Japanese Yakuza Mobster Seized Over Supermarket Loyalty Card

A Japanese yakuza mob boss has been arrested over fraud charges after he signed up for a supermarket loyalty card.

Picture shows a supermarket in Nagoya, Japan. Takuya Machinaga, 73, was arrested for making a membership card for a supermarket while hidingthat he belonged to a gang, which was against the rules. (Google Maps/Newsflash)

Takuya Machinaga, 73 – reportedly a boss of Japan’s largest and most powerful yakuza organisation – received his card for a Nagoya shop three years ago in 2020.

But he was reportedly seized last week after falling foul of the scheme’s regulations that ban ‘Anti-Social Organisations’.

Because the benefits that come from loyalty cards could qualify as currency, Machinaga’s yakuza status meant he had committed fraud, according to local media.

It was unclear at the time of writing, however, if Machinaga had been formally charged.
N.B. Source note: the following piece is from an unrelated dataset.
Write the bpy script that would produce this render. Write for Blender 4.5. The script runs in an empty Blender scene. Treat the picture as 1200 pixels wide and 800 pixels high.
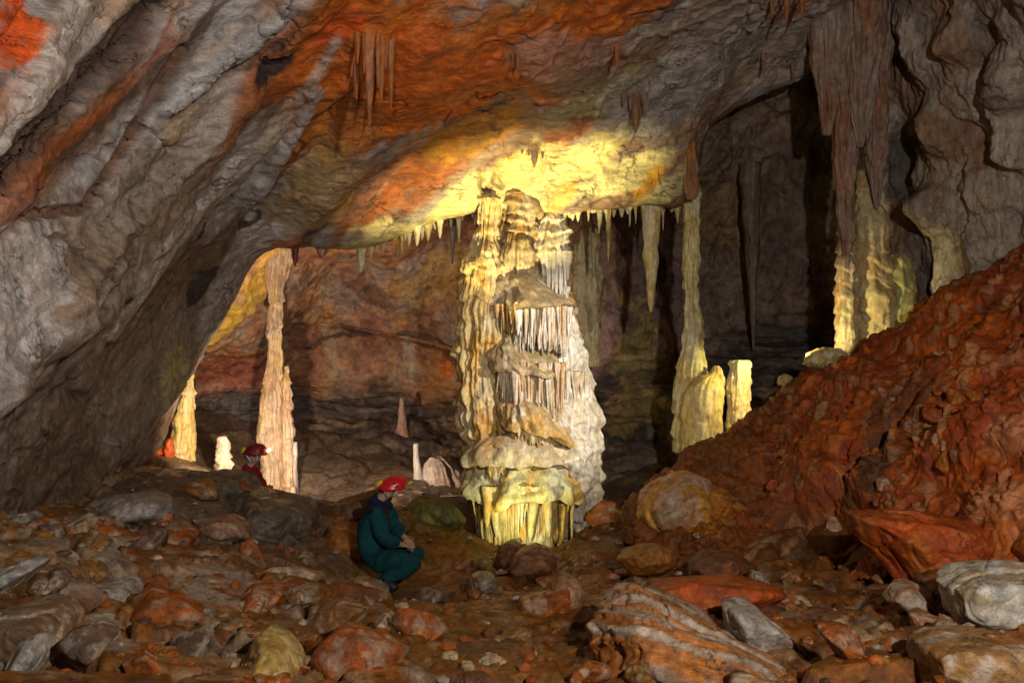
import bpy, bmesh, math, random
import numpy as np
from mathutils import Vector, Matrix

rng = np.random.RandomState(7)
random.seed(7)
scene = bpy.context.scene
COL = scene.collection
CAMZ, F = 1.7, 942.0


def at(px, py, d):
    return np.array(((px - 600.0) / F * d, d, CAMZ - (py - 400.0) / F * d))


def atv(px, py, d):
    return np.stack(((px - 600.0) / F * d, d, CAMZ - (py - 400.0) / F * d), -1)


def proj(P):
    return 600 + P[..., 0] / P[..., 1] * F, 400 - (P[..., 2] - CAMZ) / P[..., 1] * F


# ------------------------------------------------------------------ noise
_perm = np.random.RandomState(3).permutation(256)
_perm = np.concatenate((_perm, _perm, _perm)).astype(np.int32)
_g = np.random.RandomState(4).normal(size=(256, 3))
_g = (_g / np.linalg.norm(_g, axis=1)[:, None]).astype(np.float32)


def perlin(p):
    p = np.asarray(p, np.float32)
    i = np.floor(p).astype(np.int32)
    f = p - i
    i &= 255
    u = f * f * f * (f * (f * 6 - 15) + 10)
    X, Y, Z = i[:, 0], i[:, 1], i[:, 2]
    out = None
    res = []
    for dz in (0, 1):
        for dy in (0, 1):
            for dx in (0, 1):
                h = _perm[_perm[_perm[(X + dx) & 255] + ((Y + dy) & 255)] + ((Z + dz) & 255)] & 255
                g = _g[h]
                res.append(g[:, 0] * (f[:, 0] - dx) + g[:, 1] * (f[:, 1] - dy) + g[:, 2] * (f[:, 2] - dz))
    ux, uy, uz = u[:, 0], u[:, 1], u[:, 2]
    a = res[0] + ux * (res[1] - res[0]); b = res[2] + ux * (res[3] - res[2])
    c = res[4] + ux * (res[5] - res[4]); e = res[6] + ux * (res[7] - res[6])
    a = a + uy * (b - a); c = c + uy * (e - c)
    return (a + uz * (c - a)) * 1.5


def fbm(p, o=4, gain=0.5, lac=2.03):
    s = 0; a = 1.0; t = 0
    p = np.asarray(p, np.float32)
    for k in range(o):
        s = s + a * perlin(p * (lac ** k) + 17.3 * k); t += a; a *= gain
    return s / t * 1.4


def ridged(p, o=4, gain=0.5):
    s = 0; a = 1.0; t = 0
    p = np.asarray(p, np.float32)
    for k in range(o):
        s = s + a * (1 - np.abs(perlin(p * (2.07 ** k) + 31.7 * k)) * 1.6); t += a; a *= gain
    return s / t


def worley(p, jit=0.95):
    """F1, F2 and a random value per cell."""
    p = np.asarray(p, np.float32)
    i = np.floor(p).astype(np.int32); f = p - i
    n = len(p)
    f1 = np.full(n, 9.0, np.float32); f2 = np.full(n, 9.0, np.float32); idv = np.zeros(n, np.float32)
    for dz in (-1, 0, 1):
        for dy in (-1, 0, 1):
            for dx in (-1, 0, 1):
                h = _perm[_perm[_perm[(i[:, 0] + dx) & 255] + ((i[:, 1] + dy) & 255)] + ((i[:, 2] + dz) & 255)]
                o = 0.5 + 0.5 * jit * np.clip(_g[h] * 1.3, -1, 1)
                d = (dx + o[:, 0] - f[:, 0]) ** 2 + (dy + o[:, 1] - f[:, 1]) ** 2 + (dz + o[:, 2] - f[:, 2]) ** 2
                c = d < f1
                f2 = np.where(c, f1, np.minimum(f2, d))
                idv = np.where(c, _perm[h + 7] / 255.0, idv)
                f1 = np.where(c, d, f1)
    return np.sqrt(f1), np.sqrt(f2), idv


def sstep(a, b, x):
    t = np.clip((x - a) / (b - a), 0, 1)
    return t * t * (3 - 2 * t)


def mix(c, col, m):
    return c + (np.asarray(col, np.float32) - c) * m[:, None]


# ------------------------------------------------------------------ materials
def rock_mat(name, rough=(0.45, 0.8), bump=0.5, bump_scale=9.0, bdist=0.03, fleck=None, fleck_amt=0.0, var=(0.55, 1.4), streak=None, spec=0.4, crack=0.0):
    m = bpy.data.materials.new(name); m.use_nodes = True
    nt = m.node_tree; N = nt.nodes; L = nt.links; N.clear()
    out = N.new('ShaderNodeOutputMaterial'); b = N.new('ShaderNodeBsdfPrincipled'); L.new(b.outputs[0], out.inputs[0])
    at_ = N.new('ShaderNodeAttribute'); at_.attribute_name = 'Col'
    tc = N.new('ShaderNodeTexCoord')
    def noise(scale, det=8, rough_=0.6, vec=None, dist=0.0):
        n = N.new('ShaderNodeTexNoise'); n.inputs['Scale'].default_value = scale; n.inputs['Detail'].default_value = det
        n.inputs['Roughness'].default_value = rough_; n.inputs['Distortion'].default_value = dist
        L.new(vec or tc.outputs['Object'], n.inputs['Vector']); return n
    def rng_(src, a, b_, lo, hi):
        r = N.new('ShaderNodeMapRange'); r.inputs[1].default_value = a; r.inputs[2].default_value = b_
        r.inputs[3].default_value = lo; r.inputs[4].default_value = hi; L.new(src, r.inputs[0]); return r.outputs[0]
    vec = None
    if streak:
        mp = N.new('ShaderNodeMapping'); mp.inputs['Rotation'].default_value = streak[0]; mp.inputs['Scale'].default_value = streak[1]
        L.new(tc.outputs['Object'], mp.inputs['Vector']); vec = mp.outputs[0]
    n1 = noise(bump_scale * 1.1, 12, 0.74, vec, 0.25)
    f1 = rng_(n1.outputs[0], 0.32, 0.68, var[0] * .8, var[1] * 1.12)
    n2 = noise(bump_scale * 0.35, 6, 0.6)
    f2 = rng_(n2.outputs[0], 0.3, 0.7, 0.78, 1.22)
    mu = N.new('ShaderNodeMath'); mu.operation = 'MULTIPLY'; L.new(f1, mu.inputs[0]); L.new(f2, mu.inputs[1])
    ng = noise(bump_scale * 6, 6, 0.75)
    mu2 = N.new('ShaderNodeMath'); mu2.operation = 'MULTIPLY'; L.new(mu.outputs[0], mu2.inputs[0]); L.new(rng_(ng.outputs[0], 0.3, 0.7, 0.72, 1.28), mu2.inputs[1]); mu = mu2
    line = None
    if crack:
        nd = noise(bump_scale * 0.7, 6, 0.65, vec)
        vmx = N.new('ShaderNodeVectorMath'); vmx.operation = 'MULTIPLY_ADD'; vmx.inputs[1].default_value = (0.9 / bump_scale * 4,) * 3
        L.new(nd.outputs['Color'], vmx.inputs[0]); L.new(vec or tc.outputs['Object'], vmx.inputs[2])
        v = N.new('ShaderNodeTexVoronoi'); v.feature = 'DISTANCE_TO_EDGE'; v.inputs['Scale'].default_value = bump_scale * 0.45
        L.new(vmx.outputs[0], v.inputs['Vector'])
        nm = noise(bump_scale * 0.3, 4, 0.6)
        wd_ = N.new('ShaderNodeMath'); wd_.operation = 'DIVIDE'; L.new(v.outputs['Distance'], wd_.inputs[0]); L.new(rng_(nm.outputs[0], 0.54, 0.72, 0.0008, 0.06), wd_.inputs[1])
        line = rng_(wd_.outputs[0], 0.15, 1.0, 0.0, 1.0)
        mu3 = N.new('ShaderNodeMath'); mu3.operation = 'MULTIPLY'; L.new(mu.outputs[0], mu3.inputs[0]); L.new(rng_(line, 0, 1, 0.4, 1.0), mu3.inputs[1]); mu = mu3
    vm = N.new('ShaderNodeVectorMath'); vm.operation = 'SCALE'; L.new(at_.outputs['Color'], vm.inputs[0]); L.new(mu.outputs[0], vm.inputs['Scale'])
    colour = vm.outputs[0]
    if fleck:
        n3 = noise(bump_scale * 2.2, 6, 0.7, None, 0.2)
        mx = N.new('ShaderNodeMix'); mx.data_type = 'RGBA'
        bwn = N.new('ShaderNodeRGBToBW'); L.new(at_.outputs['Color'], bwn.inputs[0])
        mf = N.new('ShaderNodeMath'); mf.operation = 'MULTIPLY'; L.new(rng_(n3.outputs[0], 0.5, 0.66, 0.0, fleck_amt), mf.inputs[0]); L.new(rng_(bwn.outputs[0], 0.1, 0.3, 0.04, 1.0), mf.inputs[1])
        L.new(mf.outputs[0], mx.inputs[0]); L.new(colour, mx.inputs[6])
        mx.inputs[7].default_value = (*fleck, 1); colour = mx.outputs[2]
    L.new(colour, b.inputs['Base Color'])
    n4 = noise(bump_scale * 0.8, 5, 0.6)
    L.new(rng_(n4.outputs[0], 0.3, 0.7, rough[0], rough[1]), b.inputs['Roughness'])
    b.inputs['Specular IOR Level'].default_value = spec
    nb = noise(bump_scale, 13, 0.7, vec, 0.2); nb2 = noise(bump_scale * 4.5, 8, 0.72)
    ad = N.new('ShaderNodeMath'); ad.operation = 'MULTIPLY_ADD'; ad.inputs[1].default_value = 0.3
    L.new(nb2.outputs[0], ad.inputs[0]); L.new(nb.outputs[0], ad.inputs[2]); hsrc = ad.outputs[0]
    if crack:
        a2 = N.new('ShaderNodeMath'); a2.operation = 'MULTIPLY_ADD'; a2.inputs[1].default_value = crack
        L.new(line, a2.inputs[0]); L.new(hsrc, a2.inputs[2]); hsrc = a2.outputs[0]
    bp = N.new('ShaderNodeBump'); bp.inputs['Strength'].default_value = bump; bp.inputs['Distance'].default_value = bdist
    L.new(hsrc, bp.inputs['Height']); L.new(bp.outputs[0], b.inputs['Normal'])
    return m


def plain_mat(name, col, rough=0.6, bump=0.0, bscale=40, spec=0.4, emit=None):
    m = bpy.data.materials.new(name); m.use_nodes = True
    nt = m.node_tree; N = nt.nodes; L = nt.links; b = N['Principled BSDF']
    tc = N.new('ShaderNodeTexCoord'); n = N.new('ShaderNodeTexNoise'); n.inputs['Scale'].default_value = bscale; n.inputs['Detail'].default_value = 5
    L.new(tc.outputs['Object'], n.inputs['Vector'])
    r = N.new('ShaderNodeMapRange'); r.inputs[1].default_value = .3; r.inputs[2].default_value = .7; r.inputs[3].default_value = .7; r.inputs[4].default_value = 1.25
    L.new(n.outputs[0], r.inputs[0])
    vm = N.new('ShaderNodeVectorMath'); vm.operation = 'SCALE'; vm.inputs[0].default_value = col; L.new(r.outputs[0], vm.inputs['Scale'])
    L.new(vm.outputs[0], b.inputs['Base Color']); b.inputs['Roughness'].default_value = rough; b.inputs['Specular IOR Level'].default_value = spec
    if bump:
        bp = N.new('ShaderNodeBump'); bp.inputs['Strength'].default_value = bump; bp.inputs['Distance'].default_value = 0.02
        L.new(n.outputs[0], bp.inputs['Height']); L.new(bp.outputs[0], b.inputs['Normal'])
    if emit:
        b.inputs['Emission Color'].default_value = (*emit[0], 1); b.inputs['Emission Strength'].default_value = emit[1]
    return m


A_STR = np.array((1.2, 1.5, 2.46)); A_STR /= np.linalg.norm(A_STR)
_e = Vector(A_STR).to_track_quat('X', 'Z').inverted().to_euler()
M_ROOF = rock_mat('limestone roof', (0.35, 0.75), 0.75, 7.0, 0.05, (0.45, 0.42, 0.38), 0.2, (0.5, 1.45), (tuple(_e), (0.45, 1.5, 1.5)), crack=.35)
M_WALL = rock_mat('limestone wall', (0.45, 0.85), 0.6, 5.0, 0.05, (0.4, 0.36, 0.3), 0.25, (0.5, 1.45), crack=.3)
M_CURT = rock_mat('fluted limestone', (0.4, 0.8), 0.55, 6.0, 0.05, (0.4, 0.36, 0.3), 0.2, (0.5, 1.45), ((0, 0, 0), (2.2, 2.2, 0.5)), crack=.25)
M_CLAY = rock_mat('wet red clay', (0.28, 0.7), 0.7, 11.0, 0.04, (0.3, 0.16, 0.08), 0.35, (0.45, 1.5), None, 0.45)
M_FLOOR = rock_mat('muddy rubble floor', (0.15, 0.55), 0.9, 12.0, 0.03, (0.4, 0.28, 0.18), 0.45, (0.45, 1.5), None, 0.5)
M_ROCK = rock_mat('muddy rock', (0.18, 0.58), 0.95, 10.0, 0.03, (0.48, 0.4, 0.31), 0.5, (0.45, 1.5), None, 0.45, 0.25)
M_CALC = rock_mat('calcite flowstone', (0.3, 0.7), 0.55, 12.0, 0.025, (0.7, 0.64, 0.52), 0.35, (0.65, 1.3), ((0, 0, 0), (1.8, 1.8, 0.6)), 0.45)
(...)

He is reportedly one of the bosses of Tsukasa Kogyo, which is an organisation affiliated with the Aichi Prefecture’s arm of the Sixth Yamaguchi-gumi.

The clan is named after its founder Harukichi Yamaguchi and it finds its origins with Kobe dockworkers before World War II.

The Yamaguchi-gumi are among the world’s richest mobsters and the organisation is considered to be the most powerful of its kind in Japan.

They reportedly make billions of dollars a year from gambling, racketeering, bringing in billions of dollars a year from extortion, gambling, the sex industry and online pornography, weapons and drug trafficking, and property and construction kickbacks, as well as manipulating the stock market.

The yakuza are members of transnational organised crime syndicates and are often akin to gangsters or members of western-style mafias.